Certes, lorsqu’on s’apprête à lancer une nouvelle technologie s’appuyant pleinement sur l’effet de réseau, on prévoit forcément les interdépendances entre acteurs concernés, entrainant souvent des phénomènes d’interblocages, des cercles vicieux et autres problèmes de l’œuf et de la poule. Cependant, l’exercice le plus difficile reste celui d’élaborer une stratégie globale, collectivement (par les « pionniers ») ou individuellement (par les « suivants ») et de la mettre en œuvre. Comme conditions nécessaires (mais non suffisantes hélas), une telle stratégie doit :
- identifier à l’avance les obstacles les plus significatifs qu’il convient de lever, de préférence en ayant une idée préalable de leur intensité et de leur durée dans le temps ;
- proposer des leviers d’actions multiples (sensibilisation, incitation, renforcement de capacités…) en fonction des acteurs concernés et des obstacles à surmonter (ou à contourner à défaut) ;
- décliner les leviers stratégiques en actions concrètes et orchestrer ces dernières selon un plan d’action pluriannuel ;
- prévoir une évaluation régulière des résultats et la boucle de rétroaction pour réviser la stratégie si besoin (et c’est souvent le cas !).
En conclusion, en attendant qu’IPv6 et DNSSEC s’imposent (espérons-le toujours, mais comme promis, je ne fais plus de prédiction de date, n’est-ce pas ! :-)), il convient non seulement de continuer l’effort pédagogique et de sensibilisation, mais aussi de rappeler que chaque acteur doit d’abord « balayer devant sa porte », avant de demander aux autres (légitimement ou non) de remplir leur rôle.
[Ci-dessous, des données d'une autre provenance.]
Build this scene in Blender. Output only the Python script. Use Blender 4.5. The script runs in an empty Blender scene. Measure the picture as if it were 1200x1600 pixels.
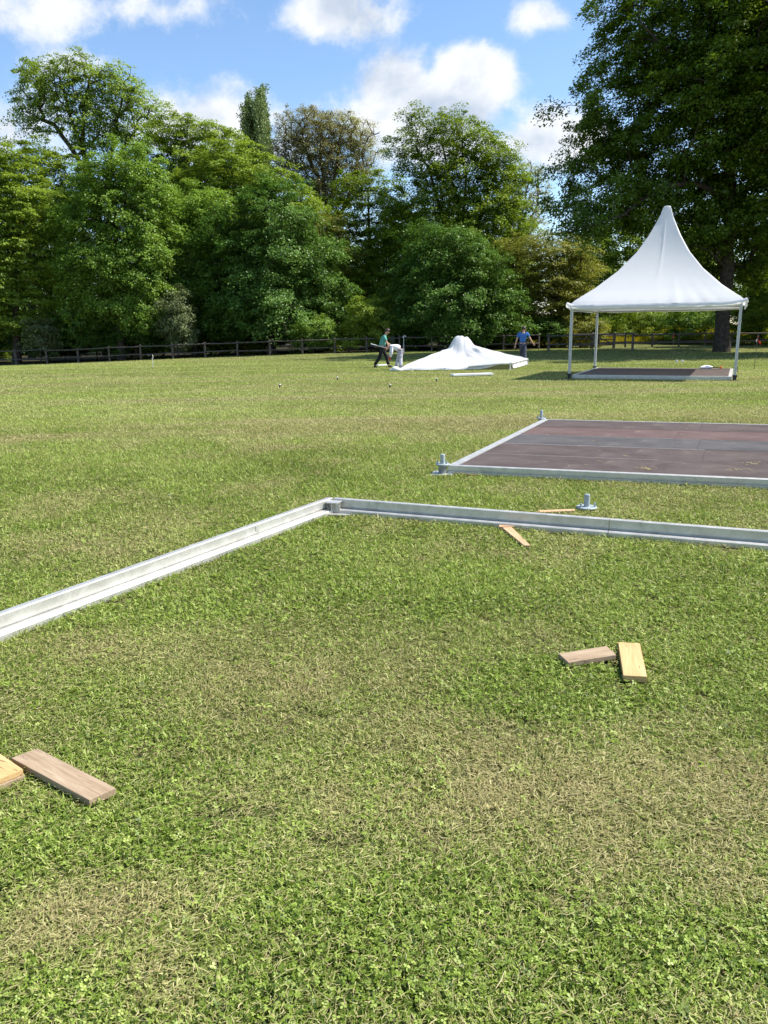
import bpy, bmesh, math
import numpy as np
from mathutils import Vector, Matrix

# ------------------------------------------------------------------ camera, sky, sun, exposure
SC = bpy.context.scene
C = SC.collection
R = math.radians
CAM_H, F_PX, HORIZON, ROLL = 1.7, 1200.0, 515.0, R(0.8)
PITCH = math.atan((800 - HORIZON) / F_PX)
cam_d = bpy.data.cameras.new('camera'); cam = bpy.data.objects.new('camera', cam_d); C.objects.link(cam)
cam_d.lens = 27.0; cam_d.sensor_width = 36.0; cam_d.clip_start = 0.05; cam_d.clip_end = 3000
right, fwd = Vector((1, 0, 0)), Vector((0, math.cos(PITCH), -math.sin(PITCH)))
up = Vector((0, math.sin(PITCH), math.cos(PITCH)))
r2 = right * math.cos(ROLL) - up * math.sin(ROLL); u2 = right * math.sin(ROLL) + up * math.cos(ROLL)
cam.matrix_world = Matrix(((r2.x, u2.x, -fwd.x, 0), (r2.y, u2.y, -fwd.y, 0), (r2.z, u2.z, -fwd.z, CAM_H), (0, 0, 0, 1)))
SC.camera = cam

SUN_EL, SUN_AZ = R(52), R(4)             # azimuth from +X towards +Y: from the right and a little behind
sun_dir = Vector((math.cos(SUN_EL) * math.cos(SUN_AZ), math.cos(SUN_EL) * math.sin(SUN_AZ), math.sin(SUN_EL)))
sl = bpy.data.lights.new('sun', 'SUN'); sl.energy = 4.6; sl.angle = R(0.53); sl.color = (1.0, 0.95, 0.87)
so = bpy.data.objects.new('sun', sl); C.objects.link(so)
so.rotation_euler = (-sun_dir).to_track_quat('-Z', 'Y').to_euler(); so.location = (40, 10, 60)
SC.view_settings.view_transform = 'Standard'; SC.view_settings.look = 'None'
SC.view_settings.exposure = 0.9; SC.view_settings.gamma = 1.0
SC.render.engine = 'CYCLES'
SC.cycles.max_bounces = 6; SC.cycles.diffuse_bounces = 3; SC.cycles.glossy_bounces = 2
SC.cycles.transmission_bounces = 3; SC.cycles.use_denoising = True; SC.cycles.denoiser = 'OPENIMAGEDENOISE'; SC.cycles.denoising_input_passes = 'RGB_ALBEDO_NORMAL'; SC.cycles.denoising_prefilter = 'ACCURATE'
SC.cycles.sample_clamp_indirect = 4.0
SC.render.filter_size = 1.3

W = bpy.data.worlds.new('World'); SC.world = W; W.use_nodes = True


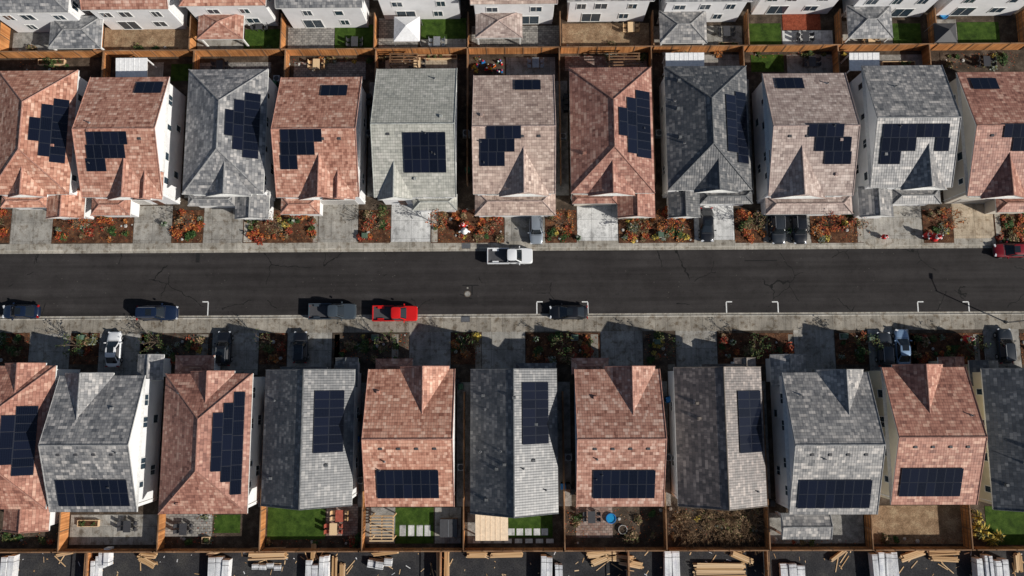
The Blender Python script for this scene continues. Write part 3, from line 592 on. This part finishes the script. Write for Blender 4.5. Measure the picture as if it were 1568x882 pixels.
# ---------------------------------------------------------------- vehicles
def se(hx,hy,n=5,N=32,cx=0,ta=.0):
    o=[]
    for k in range(N):
        t=2*math.pi*(k+.5)/N; c,s=math.cos(t),math.sin(t)
        x=hx*math.copysign(abs(c)**(2/n),c); y=hy*math.copysign(abs(s)**(2/n),s); y*=1-ta*(x/hx)**2 if hx else 1
        o.append((cx+x,y))
    return o
def ring(pl,z,zf=None): return [(x,y,z if zf is None else zf(x)) for x,y in pl]
def car(name,px,py,ang,L,kind,pt,z=.008,wd=1.86):
    X,Y=P(px,py,.8); m=MB(pt,'car_glass','tyre','headlight','taillight','trim_dark'); hw=wd/2; hl=L/2
    hood=.98 if kind=='suv' else (.86 if kind=='sedan' else 1.08)
    top={'suv':1.68,'sedan':1.42,'pickup':1.82}[kind]
    def deck(x):
        t=x/hl
        return hood-.16*max(0,t-.3)-.06*max(0,-t-.6)
    if kind!='pickup':
        rings=[ring(se(hl*.97,hw*.9,7,32,ta=.05),.24),ring(se(hl,hw*.98,6,32,ta=.07),.42),ring(se(hl*.995,hw,6,32,ta=.08),.62),ring(se(hl*.97,hw*.97,6,32,ta=.09),0,lambda x:deck(x)-.07),ring(se(hl*.93,hw*.88,5,32,ta=.1),0,deck),ring(se(hl*.5,hw*.5,4,32),0,lambda x:deck(x)+.03)]
        m.loft(rings,pt,True,True)
    else:
        cabx=-hl*.08
        cx=(hl+cabx)/2; hx=(hl-cabx)/2
        m.loft([ring(se(hx*.98,hw*.92,8,32,cx),.35),ring(se(hx,hw,8,32,cx),.6),ring(se(hx*.99,hw*.98,7,32,cx),.95),ring(se(hx*.95,hw*.9,6,32,cx),1.08),ring(se(hx*.5,hw*.5,4,32,cx),1.11)],pt,True,True)
        b0,b1=-hl,cabx+.12
        m.box(b0,b1,-hw+.02,hw-.02,.45,.72,pt); m.box(b0+.1,b1-.05,-hw+.12,hw-.12,.72,.735,'trim_dark')
        m.box(b0+.002,b1-.002,-hw,-hw+.11,.5,1.08,pt); m.box(b0+.002,b1-.002,hw-.11,hw,.5,1.08,pt); m.box(b0,b0+.09,-hw+.11,hw-.11,.6,1.07,pt); m.box(b1-.08,b1,-hw+.11,hw-.11,.6,1.09,pt)
        for s in (-1,1): m.box(b0+.65,b0+1.45,s*(hw-.25)-.13,s*(hw-.25)+.13,.72,.92,pt)
        m.box(b0-.12,b0,-hw*.9,hw*.9,.45,.6,'metal_gray')
    if kind=='suv': g0,g1,r0,r1=-.47,.20,-.43,.07
    elif kind=='sedan': g0,g1,r0,r1=-.40,.24,-.23,.06
    else: g0,g1,r0,r1=-.085,.27,-.06,.15
    gb=se((g1-g0)*L/2,hw*.9,7,32,(g1+g0)*L/2,.04); gt=se((r1-r0)*L/2,hw*.74,6,32,(r1+r0)*L/2,.05)
    N=32
    def gm(j,k,n):
        if j>=1: return pt
        t=2*math.pi*(k+1)/N; c,s=abs(math.cos(t)),abs(math.sin(t))
        if .55<c/s<1.25 if s>1e-6 else False: return pt
        if abs(math.cos(t))<.1: return 'trim_dark'
        return 'car_glass'
    zb=hood-.02
    m.loft([ring(gb,zb),ring(gt,top-.06),ring([(x*1.0,y*.97) for x,y in gt],top-.02),ring(se((r1-r0)*L/2*.8,hw*.58,5,32,(r1+r0)*L/2,.05),top+.02)],gm,False,True)
    if kind=='suv' :
        for s in (-1,1): m.box(r0*L+.3,r1*L-.2,s*hw*.62-.02,s*hw*.62+.02,top-.01,top+.06,'metal_gray')
    if kind!='pickup' and R()<.6: cxr=(r0+r1)*L/2+.25; m.box(cxr-.3,cxr+.45,-.42,.42,top,top+.028,'car_glass')
    for fx in (.31,-.30):
        for s in (-1,1):
            m.beam((fx*L,s*(hw-.2),.34),(fx*L,s*(hw+.005),.34),.34,.34,'tyre',16); m.beam((fx*L,s*(hw+.005),.34),(fx*L,s*(hw+.015),.34),.2,.19,'metal_gray',12)
    for s in (-1,1):
        m.obox(hl*.94,s*hw*.66,.6,.76,.2,.36,-s*.35,'headlight'); m.obox(-hl*(.955 if kind!='pickup' else .99),s*hw*.76,.62,.86,.12,.3,s*.25,'taillight')
        m.obox((g1-.06)*L,s*(hw+.1),hood-.02,hood+.14,.14,.24,0,pt,.8)
        for dx in (.02,-.17): m.box(dx*L+(.0 if kind!='pickup' else .1*L),dx*L+.015+(.0 if kind!='pickup' else .1*L),*rr(s*(hw*.99),s*(hw*1.006)),.4,.8,'trim_dark')
    m.box(hl*.93,hl*1.0,-.5,.5,.34,.55,'trim_dark')
    xh=(g1+.01)*L
    m.box(xh,xh+.05,-hw*.75,hw*.75,deck(xh)-.02,deck(xh)+.03,'trim_dark')
    o=m.build(name,origin=(X,Y,z),smooth=True,rotz=ang,local=True); return o
A0=0;AU=math.pi/2;AD=-math.pi/2
car('white_pickup_truck',781,392,A0,5.8,'pickup','paint_white',wd=2.05)
car('parked_red_car',1552,383,math.pi,4.8,'sedan','paint_maroon')
car('parked_car',31,477,math.pi,4.7,'sedan','paint_navy')
car('parked_suv',240,479,A0,5.3,'suv','paint_navy',wd=2.0)
car('gray_pickup_truck',509,477,A0,6.0,'pickup','paint_gray',wd=2.05)
car('red_pickup_truck',605,480,A0,5.7,'pickup','paint_red',wd=2.0)
car('parked_car',871,478,math.pi,4.9,'sedan','paint_black')
zd=.135
car('parked_suv',821,351,AD,3.9,'suv','paint_silver',zd,1.8)
car('parked_car',1082,344,AD,4.5,'sedan','paint_black',zd)
car('parked_van',1191,350,AD,4.0,'suv','paint_charcoal',zd,1.9); car('parked_suv',1224,350,AD,4.0,'suv','paint_black',zd,1.85)
car('white_car',174,535,AU,4.5,'sedan','paint_white',zd); car('parked_suv',343,534,AU,4.4,'suv','paint_black',zd); car('parked_suv',460,532,AU,4.0,'suv','paint_black',zd)
car('parked_suv',1354,535,AU,4.3,'suv','paint_charcoal',zd); car('blue_car',1382,532,AU,4.6,'sedan','paint_blue',zd,1.8); car('parked_suv',1539,530,AU,4.4,'suv','paint_charcoal',zd)
# ---------------------------------------------------------------- street lamp
X,Y=P(1540,494); m=MB('metal_gray'); m.lathe(X,Y,[(.2,.14),(.2,.3),(.1,.4)],'concrete_kerb',10); m.beam((X,Y,.3),(X,Y,5.6),.09,.06,'metal_gray',10); m.beam((X,Y,5.5),(X-.2,Y+1.5,5.75),.05,.04,'metal_gray',8)
m.obox(X-.24,Y+1.8,5.68,5.82,.32,.75,0,'metal_gray',.85); m.build('street_lamp',origin=(X,Y,.14),smooth=True)
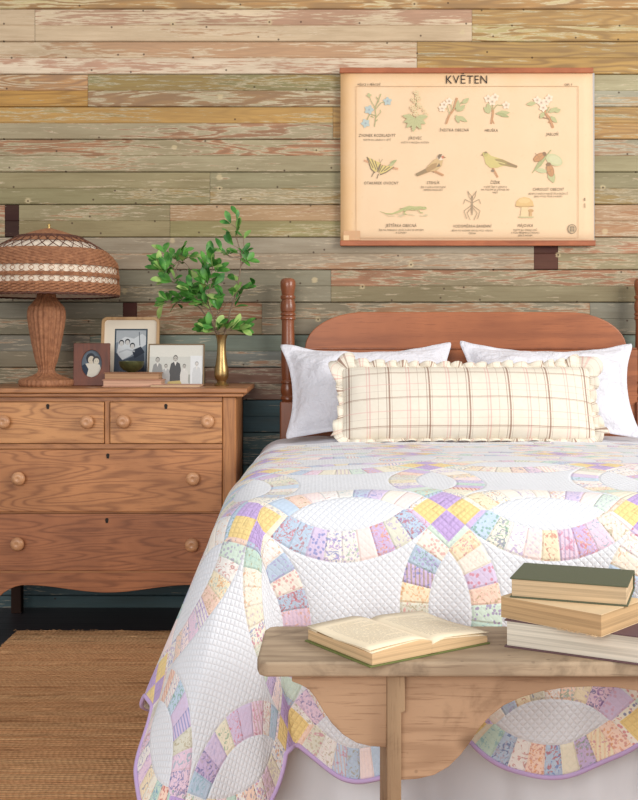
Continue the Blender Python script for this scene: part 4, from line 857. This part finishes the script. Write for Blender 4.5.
# ------------------------------------------------------------------ pillows
def pillow_mesh(w, h, t, seed, flange=.02, n=46, m=30, wr=.006, ear=.03, pin=.05, sag=.0, taper=.0):
    """lies in xz (z up), thickness along y, bottom edge at z = 0"""
    b = M(); 
    for sd in (-1, 1):
        vs, fs, uv = [], [], []
        for j in range(m+1):
            for i in range(n+1):
                a, c = -1+2*i/n, -1+2*j/m
                a2, c2 = np.sign(a)*abs(a)**.85, np.sign(c)*abs(c)**.85
                fl = flange/(w/2); fl2 = flange/(h/2)
                ai, ci = min(1, abs(a2)/(1-fl)), min(1, abs(c2)/(1-fl2))
                th = t/2*((1-ai**2.6)*(1-ci**2.6))**.55
                xx = a2*w/2*(1-pin*(1-c2*c2)*abs(a2)**2+ear*(abs(a2*c2))**4); zz_ = c2*h/2*(1-(pin*1.3+(sag if c2 > 0 else 0))*(1-a2*a2)*abs(c2)**2+ear*1.6*(abs(a2*c2))**4); xx *= 1-taper*(1-c2)/2
                p = (xx*6+seed, zz_*9, sd*2.0+seed); wv = noise.noise(p)*wr*1.6+noise.noise((p[0]*2.3, p[1]*2.3, p[2]))*wr
                edge = noise.noise((xx*14+seed, zz_*14, 9))*.006
                yy = sd*(th+max(.0012, wv*(1-ai**6)*(1-ci**6)+.0012))+edge*(ai**4+ci**4)
                vs.append((xx, yy, zz_+h/2)); rt = 1-.05*abs(a2*c2)**14; xx *= rt; zz_ *= rt; vs[-1] = (xx, yy, zz_+h/2); uv.append((xx, zz_))
        for j in range(m):
            for i in range(n):
                q_ = j*(n+1)+i; f = (q_, q_+1, q_+n+2, q_+n+1); fs.append(f if sd < 0 else f[::-1])
        b.add(vs, fs, uv)
    N = (n+1)*(m+1); per = [i for i in range(n+1)]+[j*(n+1)+n for j in range(1, m+1)]+[m*(n+1)+i for i in range(n-1, -1, -1)]+[j*(n+1) for j in range(m-1, 0, -1)]
    for i in range(len(per)): a, c = per[i], per[(i+1) % len(per)]; b.f.append((a, a+N, c+N, c)); b.c.append((1,)*4)
    b.per = per; b.N = N
    return b
def place(b, loc, lean, rz=0, roll=0): return Matrix.Translation(loc) @ Matrix.Rotation(R(rz), 4, 'Z') @ Matrix.Rotation(-R(lean), 4, 'X') @ Matrix.Rotation(R(roll), 4, 'Y')
for (cx, lean, rz, roll, seed, dd, dz, lab) in ((371, 34, 2, -.6, 1.3, 4.0, .722, 'crumpled white pillow against the headboard beside the left bed post'), (550.5, 34, -2, .8, 8.1, 4.0, .724, 'crumpled white pillow against the headboard at far end from the dresser')):
    b = pillow_mesh(.645, .395, .15, seed, .022, wr=.026, ear=.065, pin=.09, sag=.05, taper=.05)
    o = obj('white_pillow', b, WHITE, None, smooth=180); o.matrix_world = place(b, (wx(cx, 4.07), dd-CD, dz), lean, rz, roll); tag(o, lab, 'pillow', 'white pillows')
def rumpled():
    t = NT('rumpled_linen'); P = t.coord(); n = t.noise(t.scale(P, (1, 1, 1.7)), 9, 4, .6, 1.2); n2 = t.noise(t.scale(P, (1.6, 1, 1)), 24, 3, .6, .8)
    t.bump(t.ma('MULTIPLY_ADD', n2, .35, n), .55, .03); t.b.inputs['Sheen Weight'].default_value = .15; return t.fin(C(228, 227, 234), .9, .15)
RUMP = rumpled()
for o_ in [q for q in COL.objects if q.name.startswith('white_pillow')]: o_.data.materials[0] = RUMP
def plaidmat():
    t = NT('cream_plaid'); P = t.sep(t.uv()); u, v = P[0], P[1]
    def ln(c, per_, off, w): return t.ma('LESS_THAN', t.ma('ABSOLUTE', t.ma('SUBTRACT', t.ma('FRACT', t.ma('ADD', t.ma('DIVIDE', c, per_), off)), .5)), w/per_/2)
    wv = t.noise(t.uv(), 60, 2); c = t.mix(wv, C(226, 216, 198), C(234, 226, 211)); br, pk = C(136, 94, 76), C(220, 172, 164)
    for cc, per_, off, w, col, f in ((u, .138, .50, .0056, br, .75), (u, .138, .57, .003, br, .55), (u, .138, .44, .0018, br, .4), (u, .138, .99, .004, pk, .7), (u, .138, .06, .0035, pk, .55), (u, .138, .78, .002, br, .35), (v, .098, .55, .0026, br, .65), (v, .098, .59, .0018, br, .45), (v, .098, .05, .0034, pk, .5), (v, .098, .3, .0016, br, .25)):
        c = t.mix(t.ma('MULTIPLY', ln(cc, per_, off, w), f), c, col)
    t.bump(t.noise(t.uv(), 900, 2), .15, .001); return t.fin(c, .9, .15)
PLAID = plaidmat()
pr_ = empty('plaid_pillow', (wx(467, 3.86), 3.80-CD, .722), 'long cream plaid lumbar pillow with ruffled edge before the white pillows', 'pillow', rot=(-R(24), 0, 0))
b = pillow_mesh(.885, .275, .15, 4.4, .004, 80, 30, .0035, .0, .02); per = b.per; pv_ = [Vector(b.v[i]) for i in per]
obj('pillow_body', b, PLAID, pr_, smooth=180, uv=True)
b = M(); n = len(pv_); cen = Vector((0, 0, .1375)); vs = []; uv = []; fs = []
SUBN = 4; dense = []
for i in range(n):
    for j in range(SUBN): dense.append(pv_[i].lerp(pv_[(i+1) % n], j/SUBN))
nd = len(dense); cum = 0
for i, p in enumerate(dense):
    tn = (dense[(i+16) % nd]-dense[i-16]).normalized(); nr_ = Vector((tn.z, 0, -tn.x))
    if nr_.dot(p-cen) < 0: nr_ = -nr_
    cum += (dense[(i+1) % nd]-p).length
    corner = min(1, (abs(p.x)/.44)**6)*min(1, (abs(p.z-.1375)/.13)**2.5); wd = (.022+.042*corner)*(1+.35*noise.noise((cum*16, 2, 5)))*(.82+.3*abs(sin(cum*pi/.047+1.6*noise.noise((cum*9, 0, 0)))))
    if p.z < .03: wd *= .55
    for q_ in range(4):
        t = q_/3; wavy = ((.009+.009*abs(noise.noise((cum*12, 8, 0))))*sin(cum*2*pi/.047+3.2*noise.noise((cum*9, 0, 0)))+.006*noise.noise((cum*40, 3, 0)))*t**.8*(1+.5*corner)
        side = .008*cos(cum*2*pi/.047+3.2*noise.noise((cum*9, 0, 0)))*t
        vv = p+nr_*(wd*t-.003)+Vector((0, wavy, 0))+tn*side; vs.append(tuple(vv)); uv.append((cum*1.4, wd*t))
for i in range(nd):
    for q_ in range(3): a, c = i*4+q_, ((i+1) % nd)*4+q_; fs.append((a, c, c+1, a+1))
b.add(vs, fs, uv); o = obj('ruffle', b, PLAID, pr_, smooth=180, uv=True); m_ = o.modifiers.new('sol', 'SOLIDIFY'); m_.thickness = .0016; m_.offset = 0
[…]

Mieux encore, selon la fameuse expression « Eat your own dog food », même lorsqu’on croit avoir fait son boulot, il est important d’en vérifier la qualité, afin de montrer l’exemple.
Notes :
1 Au terme de nombreuses itérations, ces spécifications ont connu des améliorations significatives, conduisant à des standards stables depuis plusieurs années ([RFC 2460] pour IPv6, en vigueur depuis 1998 même si quelques mises à jour lui ont été apportées au fil de l’eau et [RFC 4033] [RFC 4034] [RFC 4035] pour DNSSEC, en vigueur depuis plus de 10 ans maintenant, après un passage temporaire par [RFC 2535] et autres RFC connexes).
2 Il est assez marquant que la Belgique qui était loin derrière d’autres pays européens il n’y a à peine 5 ans, occupe désormais la première place mondiale, avec un taux de pénétration combiné de 56% (au 3 janvier 2016, avec 44% côté utilisateurs, selon 6lab – Cisco). À l’inverse, la France, qui était en tête de peloton à la même époque (et devenue « célèbre pour IPv6 en plus de l’être pour son vin et son fromage »), se trouve aujourd’hui loin derrière (32% de déploiement au 3 janvier 2016, avec seulement 6,5% côté utilisateurs).